* WORK INSTRUCTIONS: Quote, with no changes, the lines that run from the top of the material to the line with "of the photographer", both included.

※

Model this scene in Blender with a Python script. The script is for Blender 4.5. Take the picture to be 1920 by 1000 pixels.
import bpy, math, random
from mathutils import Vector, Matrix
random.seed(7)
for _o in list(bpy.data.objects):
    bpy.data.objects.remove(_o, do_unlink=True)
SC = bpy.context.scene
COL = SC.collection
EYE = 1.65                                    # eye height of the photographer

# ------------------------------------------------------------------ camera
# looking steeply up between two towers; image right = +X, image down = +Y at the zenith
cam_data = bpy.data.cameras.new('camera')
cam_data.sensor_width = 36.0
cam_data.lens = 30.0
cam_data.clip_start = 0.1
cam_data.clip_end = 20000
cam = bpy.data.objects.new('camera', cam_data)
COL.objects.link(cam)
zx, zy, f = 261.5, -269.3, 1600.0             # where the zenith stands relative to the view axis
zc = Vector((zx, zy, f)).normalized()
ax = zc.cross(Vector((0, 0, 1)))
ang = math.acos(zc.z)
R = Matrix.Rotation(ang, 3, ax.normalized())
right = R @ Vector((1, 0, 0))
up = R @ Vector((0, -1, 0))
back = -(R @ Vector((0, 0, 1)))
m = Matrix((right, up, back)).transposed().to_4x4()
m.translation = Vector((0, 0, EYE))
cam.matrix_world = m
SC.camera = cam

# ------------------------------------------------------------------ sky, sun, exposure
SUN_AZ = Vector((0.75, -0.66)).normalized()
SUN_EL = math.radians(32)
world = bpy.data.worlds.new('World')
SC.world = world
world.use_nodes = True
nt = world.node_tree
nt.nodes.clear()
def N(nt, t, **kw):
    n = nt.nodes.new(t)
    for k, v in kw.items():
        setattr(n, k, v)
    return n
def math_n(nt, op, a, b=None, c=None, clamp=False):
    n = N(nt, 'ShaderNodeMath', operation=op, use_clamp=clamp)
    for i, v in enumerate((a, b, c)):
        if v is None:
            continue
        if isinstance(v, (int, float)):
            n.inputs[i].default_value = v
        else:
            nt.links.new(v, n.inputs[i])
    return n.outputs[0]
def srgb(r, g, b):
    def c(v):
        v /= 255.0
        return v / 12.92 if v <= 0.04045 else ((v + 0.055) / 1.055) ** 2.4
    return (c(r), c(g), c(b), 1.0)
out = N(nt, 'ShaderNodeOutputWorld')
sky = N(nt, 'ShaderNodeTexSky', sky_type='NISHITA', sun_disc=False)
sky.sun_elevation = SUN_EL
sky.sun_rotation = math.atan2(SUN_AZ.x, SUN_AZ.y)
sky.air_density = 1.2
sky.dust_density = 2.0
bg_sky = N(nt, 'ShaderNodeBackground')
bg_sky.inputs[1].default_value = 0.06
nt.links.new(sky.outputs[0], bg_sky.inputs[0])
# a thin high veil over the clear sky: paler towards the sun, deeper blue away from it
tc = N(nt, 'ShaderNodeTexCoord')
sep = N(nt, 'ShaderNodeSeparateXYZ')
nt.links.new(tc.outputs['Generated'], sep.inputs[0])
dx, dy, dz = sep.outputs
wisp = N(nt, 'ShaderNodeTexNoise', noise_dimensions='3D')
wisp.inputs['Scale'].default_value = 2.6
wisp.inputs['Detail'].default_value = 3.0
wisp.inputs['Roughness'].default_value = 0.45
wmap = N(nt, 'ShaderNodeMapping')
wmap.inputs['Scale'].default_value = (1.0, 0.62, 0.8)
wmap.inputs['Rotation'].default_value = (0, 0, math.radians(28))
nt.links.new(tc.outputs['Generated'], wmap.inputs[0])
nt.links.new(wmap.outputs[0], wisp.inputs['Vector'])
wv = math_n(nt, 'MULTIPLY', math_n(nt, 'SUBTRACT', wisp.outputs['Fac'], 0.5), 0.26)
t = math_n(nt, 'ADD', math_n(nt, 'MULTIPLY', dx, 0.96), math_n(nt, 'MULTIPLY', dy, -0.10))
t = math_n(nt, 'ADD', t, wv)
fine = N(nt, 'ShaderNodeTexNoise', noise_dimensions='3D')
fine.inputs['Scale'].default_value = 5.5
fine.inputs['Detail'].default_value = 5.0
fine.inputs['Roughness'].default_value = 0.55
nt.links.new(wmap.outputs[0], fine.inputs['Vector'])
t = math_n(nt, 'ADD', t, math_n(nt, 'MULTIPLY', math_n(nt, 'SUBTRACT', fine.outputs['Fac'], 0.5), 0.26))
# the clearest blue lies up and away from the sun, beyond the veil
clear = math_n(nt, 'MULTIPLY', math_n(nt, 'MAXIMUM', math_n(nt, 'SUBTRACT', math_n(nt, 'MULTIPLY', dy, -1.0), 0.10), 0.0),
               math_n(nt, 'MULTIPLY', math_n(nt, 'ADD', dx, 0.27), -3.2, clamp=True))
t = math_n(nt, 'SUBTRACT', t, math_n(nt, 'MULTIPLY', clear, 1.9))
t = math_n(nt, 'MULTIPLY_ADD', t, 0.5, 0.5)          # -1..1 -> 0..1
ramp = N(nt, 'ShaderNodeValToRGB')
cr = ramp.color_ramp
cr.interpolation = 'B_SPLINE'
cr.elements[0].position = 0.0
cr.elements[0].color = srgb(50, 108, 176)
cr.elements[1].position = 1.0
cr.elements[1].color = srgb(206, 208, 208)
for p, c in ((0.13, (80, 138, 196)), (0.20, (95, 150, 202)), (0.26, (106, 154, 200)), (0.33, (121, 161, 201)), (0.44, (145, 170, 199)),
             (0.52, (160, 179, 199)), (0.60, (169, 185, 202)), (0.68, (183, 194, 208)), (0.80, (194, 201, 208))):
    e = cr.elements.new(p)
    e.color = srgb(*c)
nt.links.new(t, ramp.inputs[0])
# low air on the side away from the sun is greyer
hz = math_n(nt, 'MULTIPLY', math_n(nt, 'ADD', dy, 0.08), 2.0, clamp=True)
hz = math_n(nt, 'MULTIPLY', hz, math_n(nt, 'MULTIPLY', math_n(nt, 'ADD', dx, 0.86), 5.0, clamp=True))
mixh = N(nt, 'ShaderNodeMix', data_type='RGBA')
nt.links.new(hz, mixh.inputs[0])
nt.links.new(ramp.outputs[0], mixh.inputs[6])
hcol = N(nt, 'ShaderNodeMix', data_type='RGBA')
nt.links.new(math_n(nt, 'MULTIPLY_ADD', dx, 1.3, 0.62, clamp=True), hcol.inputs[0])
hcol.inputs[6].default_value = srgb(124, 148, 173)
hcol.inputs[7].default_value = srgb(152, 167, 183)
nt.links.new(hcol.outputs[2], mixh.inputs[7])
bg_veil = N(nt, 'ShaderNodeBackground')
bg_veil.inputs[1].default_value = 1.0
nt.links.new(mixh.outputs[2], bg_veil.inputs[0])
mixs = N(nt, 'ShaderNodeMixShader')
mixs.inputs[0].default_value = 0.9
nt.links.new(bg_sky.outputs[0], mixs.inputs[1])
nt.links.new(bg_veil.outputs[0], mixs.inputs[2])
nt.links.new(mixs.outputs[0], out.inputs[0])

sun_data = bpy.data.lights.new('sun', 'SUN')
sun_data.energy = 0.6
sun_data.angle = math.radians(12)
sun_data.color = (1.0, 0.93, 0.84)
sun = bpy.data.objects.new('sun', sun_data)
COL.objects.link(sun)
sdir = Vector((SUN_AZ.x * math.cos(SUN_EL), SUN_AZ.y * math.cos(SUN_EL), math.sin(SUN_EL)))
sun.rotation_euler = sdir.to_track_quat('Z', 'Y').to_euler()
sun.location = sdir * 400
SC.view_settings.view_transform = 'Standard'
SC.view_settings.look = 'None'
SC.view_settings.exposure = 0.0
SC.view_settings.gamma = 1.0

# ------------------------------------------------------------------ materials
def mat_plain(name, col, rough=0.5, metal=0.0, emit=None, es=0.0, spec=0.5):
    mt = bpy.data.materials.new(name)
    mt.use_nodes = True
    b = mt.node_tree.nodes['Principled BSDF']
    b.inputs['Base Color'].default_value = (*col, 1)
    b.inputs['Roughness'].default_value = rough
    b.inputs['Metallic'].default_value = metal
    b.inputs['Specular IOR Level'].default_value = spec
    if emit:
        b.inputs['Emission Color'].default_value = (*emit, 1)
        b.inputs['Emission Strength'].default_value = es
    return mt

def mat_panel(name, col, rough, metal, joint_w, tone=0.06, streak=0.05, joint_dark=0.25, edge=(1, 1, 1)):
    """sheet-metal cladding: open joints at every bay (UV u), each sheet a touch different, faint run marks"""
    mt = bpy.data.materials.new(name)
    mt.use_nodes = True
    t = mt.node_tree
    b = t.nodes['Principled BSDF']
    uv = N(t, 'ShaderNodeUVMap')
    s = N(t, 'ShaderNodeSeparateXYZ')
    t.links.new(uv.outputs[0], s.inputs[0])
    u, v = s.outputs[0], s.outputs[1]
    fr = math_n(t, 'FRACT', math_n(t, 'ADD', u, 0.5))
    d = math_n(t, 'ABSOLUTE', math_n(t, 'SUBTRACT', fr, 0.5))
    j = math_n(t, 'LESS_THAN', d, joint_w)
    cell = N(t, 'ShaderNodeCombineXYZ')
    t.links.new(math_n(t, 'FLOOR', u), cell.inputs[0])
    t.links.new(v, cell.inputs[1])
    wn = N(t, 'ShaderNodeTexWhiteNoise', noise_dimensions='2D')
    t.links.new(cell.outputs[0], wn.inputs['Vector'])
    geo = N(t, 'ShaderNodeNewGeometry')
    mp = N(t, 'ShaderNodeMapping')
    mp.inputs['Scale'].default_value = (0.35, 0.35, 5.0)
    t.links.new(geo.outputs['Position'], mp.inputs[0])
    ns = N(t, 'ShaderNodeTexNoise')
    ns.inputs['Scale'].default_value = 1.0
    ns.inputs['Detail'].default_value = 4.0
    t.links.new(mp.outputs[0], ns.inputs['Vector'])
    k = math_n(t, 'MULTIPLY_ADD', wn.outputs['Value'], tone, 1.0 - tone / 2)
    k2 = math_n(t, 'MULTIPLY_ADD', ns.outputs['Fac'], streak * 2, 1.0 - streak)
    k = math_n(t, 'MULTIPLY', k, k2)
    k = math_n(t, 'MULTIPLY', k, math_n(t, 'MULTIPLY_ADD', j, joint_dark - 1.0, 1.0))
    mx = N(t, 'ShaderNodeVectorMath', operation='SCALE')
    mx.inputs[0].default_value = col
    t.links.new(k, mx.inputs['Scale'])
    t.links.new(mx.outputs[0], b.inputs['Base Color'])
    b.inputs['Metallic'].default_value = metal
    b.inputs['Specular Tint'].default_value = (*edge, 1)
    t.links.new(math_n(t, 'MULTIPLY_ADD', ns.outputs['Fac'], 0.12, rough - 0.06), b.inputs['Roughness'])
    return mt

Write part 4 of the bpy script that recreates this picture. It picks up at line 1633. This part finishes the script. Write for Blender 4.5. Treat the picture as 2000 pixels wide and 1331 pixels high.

※

* SOLUTION FOR THIS PROBLEM:
Model this scene in Blender with a Python script. The script is for Blender 4.5. Take the picture to be 1920 by 1000 pixels.
import bpy, math, random
from mathutils import Vector, Matrix
random.seed(7)
for _o in list(bpy.data.objects):
    bpy.data.objects.remove(_o, do_unlink=True)
SC = bpy.context.scene
COL = SC.collection
EYE = 1.65                                    # eye height of the photographer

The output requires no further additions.